Task to carry out: Reading the listing below, count the lines that contain the word "from" and give that count alone.
***** Data provided *****
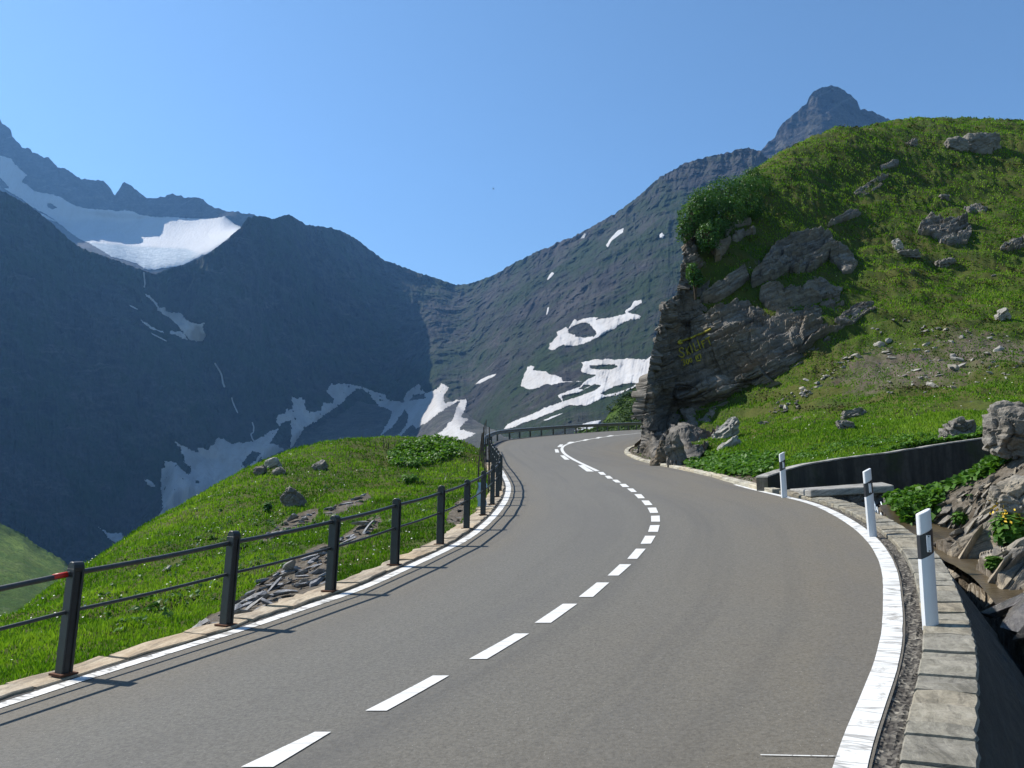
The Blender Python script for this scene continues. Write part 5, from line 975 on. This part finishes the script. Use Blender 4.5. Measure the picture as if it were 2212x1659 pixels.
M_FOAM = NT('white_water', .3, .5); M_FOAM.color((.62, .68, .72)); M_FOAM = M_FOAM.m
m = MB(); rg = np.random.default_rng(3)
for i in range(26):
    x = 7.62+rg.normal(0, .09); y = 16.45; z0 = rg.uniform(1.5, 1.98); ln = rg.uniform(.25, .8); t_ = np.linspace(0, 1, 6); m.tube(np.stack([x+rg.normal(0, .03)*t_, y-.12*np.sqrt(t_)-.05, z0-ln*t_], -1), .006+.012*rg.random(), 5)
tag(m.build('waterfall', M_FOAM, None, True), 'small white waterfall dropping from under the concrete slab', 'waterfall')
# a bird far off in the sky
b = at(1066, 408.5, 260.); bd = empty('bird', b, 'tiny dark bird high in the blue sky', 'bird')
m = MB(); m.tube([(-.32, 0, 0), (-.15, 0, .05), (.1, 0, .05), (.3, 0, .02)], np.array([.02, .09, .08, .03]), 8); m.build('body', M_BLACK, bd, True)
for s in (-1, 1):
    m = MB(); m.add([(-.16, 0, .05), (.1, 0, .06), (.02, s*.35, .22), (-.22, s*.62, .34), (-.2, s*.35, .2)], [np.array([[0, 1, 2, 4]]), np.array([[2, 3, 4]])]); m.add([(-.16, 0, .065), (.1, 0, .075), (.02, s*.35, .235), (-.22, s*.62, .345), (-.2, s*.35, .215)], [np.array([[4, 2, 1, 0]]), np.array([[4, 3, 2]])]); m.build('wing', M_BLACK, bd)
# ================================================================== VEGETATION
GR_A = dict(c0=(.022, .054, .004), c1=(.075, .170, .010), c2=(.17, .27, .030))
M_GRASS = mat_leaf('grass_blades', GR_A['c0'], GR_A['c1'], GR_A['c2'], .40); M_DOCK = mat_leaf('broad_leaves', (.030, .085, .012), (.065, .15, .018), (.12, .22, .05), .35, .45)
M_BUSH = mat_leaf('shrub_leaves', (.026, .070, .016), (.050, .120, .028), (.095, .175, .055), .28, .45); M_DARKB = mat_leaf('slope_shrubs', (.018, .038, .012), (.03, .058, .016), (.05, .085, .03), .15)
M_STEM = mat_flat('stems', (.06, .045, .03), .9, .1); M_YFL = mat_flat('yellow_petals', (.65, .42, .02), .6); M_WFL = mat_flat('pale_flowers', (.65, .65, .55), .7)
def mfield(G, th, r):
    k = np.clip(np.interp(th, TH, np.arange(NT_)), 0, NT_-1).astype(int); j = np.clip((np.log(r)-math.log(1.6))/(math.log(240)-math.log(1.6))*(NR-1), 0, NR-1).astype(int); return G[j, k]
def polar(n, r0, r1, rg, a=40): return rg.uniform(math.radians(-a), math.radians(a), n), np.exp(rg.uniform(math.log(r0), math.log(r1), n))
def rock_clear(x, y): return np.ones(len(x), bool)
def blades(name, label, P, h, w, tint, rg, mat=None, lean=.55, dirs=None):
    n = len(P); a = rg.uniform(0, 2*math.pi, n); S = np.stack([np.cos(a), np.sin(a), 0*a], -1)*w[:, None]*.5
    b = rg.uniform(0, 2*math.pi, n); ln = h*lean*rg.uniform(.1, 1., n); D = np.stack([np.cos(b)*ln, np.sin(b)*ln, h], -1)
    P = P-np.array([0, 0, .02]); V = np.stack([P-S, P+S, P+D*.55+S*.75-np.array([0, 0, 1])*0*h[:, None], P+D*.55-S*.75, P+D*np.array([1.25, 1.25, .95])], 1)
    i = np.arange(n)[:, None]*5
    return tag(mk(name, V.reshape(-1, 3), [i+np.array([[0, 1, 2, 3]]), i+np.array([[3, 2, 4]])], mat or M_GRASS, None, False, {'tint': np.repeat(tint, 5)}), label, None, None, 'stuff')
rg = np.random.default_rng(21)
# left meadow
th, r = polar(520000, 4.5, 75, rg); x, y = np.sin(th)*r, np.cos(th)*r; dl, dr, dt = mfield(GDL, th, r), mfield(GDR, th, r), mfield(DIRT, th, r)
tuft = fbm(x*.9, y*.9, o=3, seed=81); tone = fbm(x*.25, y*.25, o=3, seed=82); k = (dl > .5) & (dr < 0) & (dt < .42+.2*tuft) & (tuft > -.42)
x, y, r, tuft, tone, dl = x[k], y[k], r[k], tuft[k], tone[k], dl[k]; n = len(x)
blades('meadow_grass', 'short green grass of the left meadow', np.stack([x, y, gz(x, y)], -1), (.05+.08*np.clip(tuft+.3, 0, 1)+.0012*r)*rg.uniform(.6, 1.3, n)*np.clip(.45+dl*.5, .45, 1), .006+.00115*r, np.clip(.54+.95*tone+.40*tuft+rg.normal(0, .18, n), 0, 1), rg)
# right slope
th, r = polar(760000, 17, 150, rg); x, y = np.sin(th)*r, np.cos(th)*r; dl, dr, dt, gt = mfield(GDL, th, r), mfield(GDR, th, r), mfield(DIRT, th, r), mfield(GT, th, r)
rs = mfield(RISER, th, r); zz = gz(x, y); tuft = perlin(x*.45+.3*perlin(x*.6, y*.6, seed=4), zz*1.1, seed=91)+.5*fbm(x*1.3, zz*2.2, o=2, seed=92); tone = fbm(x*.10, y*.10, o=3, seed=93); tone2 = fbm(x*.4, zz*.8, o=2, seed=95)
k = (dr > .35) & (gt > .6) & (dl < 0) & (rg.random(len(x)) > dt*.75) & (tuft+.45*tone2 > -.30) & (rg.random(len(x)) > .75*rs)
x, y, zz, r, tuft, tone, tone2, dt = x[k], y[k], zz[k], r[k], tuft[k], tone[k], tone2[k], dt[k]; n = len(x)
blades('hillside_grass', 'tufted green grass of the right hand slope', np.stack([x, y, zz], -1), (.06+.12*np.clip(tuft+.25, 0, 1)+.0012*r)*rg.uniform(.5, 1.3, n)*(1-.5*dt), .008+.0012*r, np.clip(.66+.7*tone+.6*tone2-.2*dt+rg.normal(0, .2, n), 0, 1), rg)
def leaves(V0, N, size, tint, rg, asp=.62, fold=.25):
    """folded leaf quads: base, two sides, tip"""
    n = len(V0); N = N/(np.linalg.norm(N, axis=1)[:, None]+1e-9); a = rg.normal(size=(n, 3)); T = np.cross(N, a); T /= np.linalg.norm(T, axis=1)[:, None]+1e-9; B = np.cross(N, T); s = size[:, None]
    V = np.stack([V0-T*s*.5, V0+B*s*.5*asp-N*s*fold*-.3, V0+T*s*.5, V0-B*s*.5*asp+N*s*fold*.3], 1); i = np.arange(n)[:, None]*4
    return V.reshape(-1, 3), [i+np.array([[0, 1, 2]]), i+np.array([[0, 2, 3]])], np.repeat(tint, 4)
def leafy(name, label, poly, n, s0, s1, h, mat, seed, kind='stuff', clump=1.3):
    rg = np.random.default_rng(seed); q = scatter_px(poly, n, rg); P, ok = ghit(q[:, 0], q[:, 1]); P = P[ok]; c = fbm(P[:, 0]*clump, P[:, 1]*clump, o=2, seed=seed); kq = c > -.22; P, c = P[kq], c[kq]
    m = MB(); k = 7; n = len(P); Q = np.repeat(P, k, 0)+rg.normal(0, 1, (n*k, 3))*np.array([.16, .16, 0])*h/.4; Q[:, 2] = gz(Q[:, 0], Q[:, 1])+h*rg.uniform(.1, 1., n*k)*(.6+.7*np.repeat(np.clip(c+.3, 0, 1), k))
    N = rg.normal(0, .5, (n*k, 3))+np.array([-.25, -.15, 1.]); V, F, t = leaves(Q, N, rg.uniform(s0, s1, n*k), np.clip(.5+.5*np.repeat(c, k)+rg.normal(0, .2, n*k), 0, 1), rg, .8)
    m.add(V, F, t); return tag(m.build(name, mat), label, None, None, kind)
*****
Result for this task: 2